Quote the material below exactly as written, from the first line to the line that holds "rnd = random.Random(7)", endpoints included.

→ DATA SHOWN:
━━━━━━━━━━━━━━━━

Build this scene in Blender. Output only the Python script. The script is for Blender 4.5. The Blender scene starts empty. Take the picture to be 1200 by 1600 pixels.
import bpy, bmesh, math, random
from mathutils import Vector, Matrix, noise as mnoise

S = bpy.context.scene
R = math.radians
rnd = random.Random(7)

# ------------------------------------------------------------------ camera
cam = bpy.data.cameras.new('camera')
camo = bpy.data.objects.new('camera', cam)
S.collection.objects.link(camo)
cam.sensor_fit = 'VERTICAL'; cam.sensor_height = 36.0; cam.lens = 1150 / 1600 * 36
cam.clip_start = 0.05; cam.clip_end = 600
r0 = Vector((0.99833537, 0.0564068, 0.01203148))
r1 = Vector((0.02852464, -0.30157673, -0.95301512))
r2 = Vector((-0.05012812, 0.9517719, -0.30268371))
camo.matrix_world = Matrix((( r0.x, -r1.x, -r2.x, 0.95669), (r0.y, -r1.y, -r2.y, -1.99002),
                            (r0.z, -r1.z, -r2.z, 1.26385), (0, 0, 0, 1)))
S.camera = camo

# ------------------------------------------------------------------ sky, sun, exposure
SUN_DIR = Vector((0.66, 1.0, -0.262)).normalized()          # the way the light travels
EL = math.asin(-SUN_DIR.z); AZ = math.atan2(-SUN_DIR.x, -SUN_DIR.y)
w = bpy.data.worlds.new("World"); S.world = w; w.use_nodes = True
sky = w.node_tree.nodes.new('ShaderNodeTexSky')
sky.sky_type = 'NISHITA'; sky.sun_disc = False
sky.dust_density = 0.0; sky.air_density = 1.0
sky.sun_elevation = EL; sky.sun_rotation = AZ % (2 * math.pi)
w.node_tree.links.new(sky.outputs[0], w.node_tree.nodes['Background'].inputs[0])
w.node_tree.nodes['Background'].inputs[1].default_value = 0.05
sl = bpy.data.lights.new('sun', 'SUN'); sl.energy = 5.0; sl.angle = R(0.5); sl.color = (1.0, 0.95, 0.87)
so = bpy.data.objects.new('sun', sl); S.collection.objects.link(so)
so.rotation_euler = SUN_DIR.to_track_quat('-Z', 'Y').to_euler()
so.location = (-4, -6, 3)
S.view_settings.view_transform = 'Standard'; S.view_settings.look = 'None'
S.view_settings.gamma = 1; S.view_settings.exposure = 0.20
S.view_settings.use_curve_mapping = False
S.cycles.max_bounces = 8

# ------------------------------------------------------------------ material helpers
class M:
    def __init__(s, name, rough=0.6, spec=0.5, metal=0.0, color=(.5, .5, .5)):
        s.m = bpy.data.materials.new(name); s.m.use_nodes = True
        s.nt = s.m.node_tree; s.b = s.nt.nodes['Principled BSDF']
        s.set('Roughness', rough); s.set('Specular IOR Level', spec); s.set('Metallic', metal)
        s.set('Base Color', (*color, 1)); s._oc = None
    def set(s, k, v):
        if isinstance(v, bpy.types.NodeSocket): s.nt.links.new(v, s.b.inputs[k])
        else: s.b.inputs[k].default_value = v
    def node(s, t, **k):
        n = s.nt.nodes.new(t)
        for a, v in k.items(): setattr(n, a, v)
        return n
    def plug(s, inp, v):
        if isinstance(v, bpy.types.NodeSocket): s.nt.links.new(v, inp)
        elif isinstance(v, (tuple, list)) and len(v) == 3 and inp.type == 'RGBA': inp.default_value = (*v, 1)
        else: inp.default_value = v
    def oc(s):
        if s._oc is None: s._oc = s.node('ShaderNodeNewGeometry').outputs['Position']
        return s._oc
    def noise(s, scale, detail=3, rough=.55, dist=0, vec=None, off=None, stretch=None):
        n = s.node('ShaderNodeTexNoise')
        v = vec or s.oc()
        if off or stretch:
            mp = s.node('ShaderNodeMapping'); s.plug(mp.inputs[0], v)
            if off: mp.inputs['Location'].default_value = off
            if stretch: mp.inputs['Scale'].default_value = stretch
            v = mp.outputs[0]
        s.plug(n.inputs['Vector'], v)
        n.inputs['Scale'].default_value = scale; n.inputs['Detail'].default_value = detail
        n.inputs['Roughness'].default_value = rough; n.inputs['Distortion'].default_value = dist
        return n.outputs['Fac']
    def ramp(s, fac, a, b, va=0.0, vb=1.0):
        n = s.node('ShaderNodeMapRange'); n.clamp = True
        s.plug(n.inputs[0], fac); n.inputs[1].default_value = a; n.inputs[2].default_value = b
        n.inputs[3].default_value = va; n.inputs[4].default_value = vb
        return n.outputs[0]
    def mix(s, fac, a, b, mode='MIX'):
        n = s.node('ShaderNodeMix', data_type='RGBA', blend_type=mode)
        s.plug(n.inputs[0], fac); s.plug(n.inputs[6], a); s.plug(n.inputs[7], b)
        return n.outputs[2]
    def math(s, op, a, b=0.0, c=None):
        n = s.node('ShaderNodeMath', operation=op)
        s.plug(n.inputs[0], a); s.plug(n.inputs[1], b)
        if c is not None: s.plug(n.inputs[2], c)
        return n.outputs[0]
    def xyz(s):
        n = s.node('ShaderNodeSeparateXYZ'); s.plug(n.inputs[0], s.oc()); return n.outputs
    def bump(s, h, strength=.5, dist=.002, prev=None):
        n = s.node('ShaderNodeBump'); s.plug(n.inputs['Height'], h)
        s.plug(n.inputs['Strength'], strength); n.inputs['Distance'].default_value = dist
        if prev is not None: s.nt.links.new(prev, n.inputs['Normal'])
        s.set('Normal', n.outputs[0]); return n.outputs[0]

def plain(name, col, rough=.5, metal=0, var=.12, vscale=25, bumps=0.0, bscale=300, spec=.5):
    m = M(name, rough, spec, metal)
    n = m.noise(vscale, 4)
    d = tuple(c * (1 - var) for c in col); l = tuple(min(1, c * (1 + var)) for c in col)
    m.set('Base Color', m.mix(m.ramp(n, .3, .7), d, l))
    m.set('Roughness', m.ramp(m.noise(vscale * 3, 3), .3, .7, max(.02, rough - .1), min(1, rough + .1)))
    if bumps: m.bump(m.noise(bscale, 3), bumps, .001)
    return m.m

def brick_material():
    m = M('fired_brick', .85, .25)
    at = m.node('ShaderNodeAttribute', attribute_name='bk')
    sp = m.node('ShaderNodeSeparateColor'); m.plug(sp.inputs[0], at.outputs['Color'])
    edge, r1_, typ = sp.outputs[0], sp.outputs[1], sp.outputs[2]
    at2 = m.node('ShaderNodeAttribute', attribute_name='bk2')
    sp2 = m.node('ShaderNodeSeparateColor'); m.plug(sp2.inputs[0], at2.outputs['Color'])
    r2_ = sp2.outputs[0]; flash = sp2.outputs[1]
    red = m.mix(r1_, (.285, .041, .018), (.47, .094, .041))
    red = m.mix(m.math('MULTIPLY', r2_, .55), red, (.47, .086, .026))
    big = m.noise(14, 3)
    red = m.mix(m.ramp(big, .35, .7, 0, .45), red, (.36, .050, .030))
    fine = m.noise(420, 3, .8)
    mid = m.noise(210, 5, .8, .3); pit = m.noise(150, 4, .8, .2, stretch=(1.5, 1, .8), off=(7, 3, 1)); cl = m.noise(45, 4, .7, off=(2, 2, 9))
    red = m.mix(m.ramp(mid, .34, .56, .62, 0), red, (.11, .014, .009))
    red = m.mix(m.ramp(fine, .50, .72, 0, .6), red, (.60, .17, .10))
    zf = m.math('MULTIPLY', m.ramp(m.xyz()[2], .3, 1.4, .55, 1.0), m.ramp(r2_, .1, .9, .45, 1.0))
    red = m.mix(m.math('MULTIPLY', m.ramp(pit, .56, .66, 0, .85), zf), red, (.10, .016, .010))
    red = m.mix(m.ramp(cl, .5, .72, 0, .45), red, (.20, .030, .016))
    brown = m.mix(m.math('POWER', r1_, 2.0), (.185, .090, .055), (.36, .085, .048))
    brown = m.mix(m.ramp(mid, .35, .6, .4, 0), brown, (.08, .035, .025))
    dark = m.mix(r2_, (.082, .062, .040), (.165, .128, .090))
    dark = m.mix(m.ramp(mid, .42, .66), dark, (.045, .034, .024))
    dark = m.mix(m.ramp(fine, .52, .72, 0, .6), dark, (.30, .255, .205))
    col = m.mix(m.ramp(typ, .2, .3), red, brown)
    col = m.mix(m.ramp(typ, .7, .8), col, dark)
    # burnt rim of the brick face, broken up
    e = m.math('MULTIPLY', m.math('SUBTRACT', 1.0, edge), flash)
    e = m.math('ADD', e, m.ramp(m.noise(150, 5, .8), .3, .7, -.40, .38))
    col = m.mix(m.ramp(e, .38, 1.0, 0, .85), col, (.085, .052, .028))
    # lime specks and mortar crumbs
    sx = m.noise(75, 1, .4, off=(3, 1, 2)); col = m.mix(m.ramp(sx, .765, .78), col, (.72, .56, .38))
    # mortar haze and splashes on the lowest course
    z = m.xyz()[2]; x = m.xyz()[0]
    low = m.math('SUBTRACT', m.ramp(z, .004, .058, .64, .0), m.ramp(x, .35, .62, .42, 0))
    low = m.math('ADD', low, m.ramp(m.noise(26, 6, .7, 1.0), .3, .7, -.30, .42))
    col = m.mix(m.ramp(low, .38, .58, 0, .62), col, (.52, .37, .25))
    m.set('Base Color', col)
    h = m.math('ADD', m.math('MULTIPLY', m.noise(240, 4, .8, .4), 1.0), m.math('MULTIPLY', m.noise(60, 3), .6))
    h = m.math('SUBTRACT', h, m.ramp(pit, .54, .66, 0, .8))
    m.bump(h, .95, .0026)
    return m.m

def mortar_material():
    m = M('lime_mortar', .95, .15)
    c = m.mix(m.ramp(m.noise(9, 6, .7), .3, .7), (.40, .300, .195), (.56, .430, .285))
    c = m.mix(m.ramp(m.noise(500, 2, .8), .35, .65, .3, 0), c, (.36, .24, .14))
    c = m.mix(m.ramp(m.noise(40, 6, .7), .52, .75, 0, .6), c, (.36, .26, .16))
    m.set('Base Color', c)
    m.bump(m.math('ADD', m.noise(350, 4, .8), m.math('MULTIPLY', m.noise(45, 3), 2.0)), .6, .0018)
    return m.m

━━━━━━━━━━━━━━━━

→ SOLUTION BELOW:
Build this scene in Blender. Output only the Python script. The script is for Blender 4.5. The Blender scene starts empty. Take the picture to be 1200 by 1600 pixels.
import bpy, bmesh, math, random
from mathutils import Vector, Matrix, noise as mnoise

S = bpy.context.scene
R = math.radians
rnd = random.Random(7)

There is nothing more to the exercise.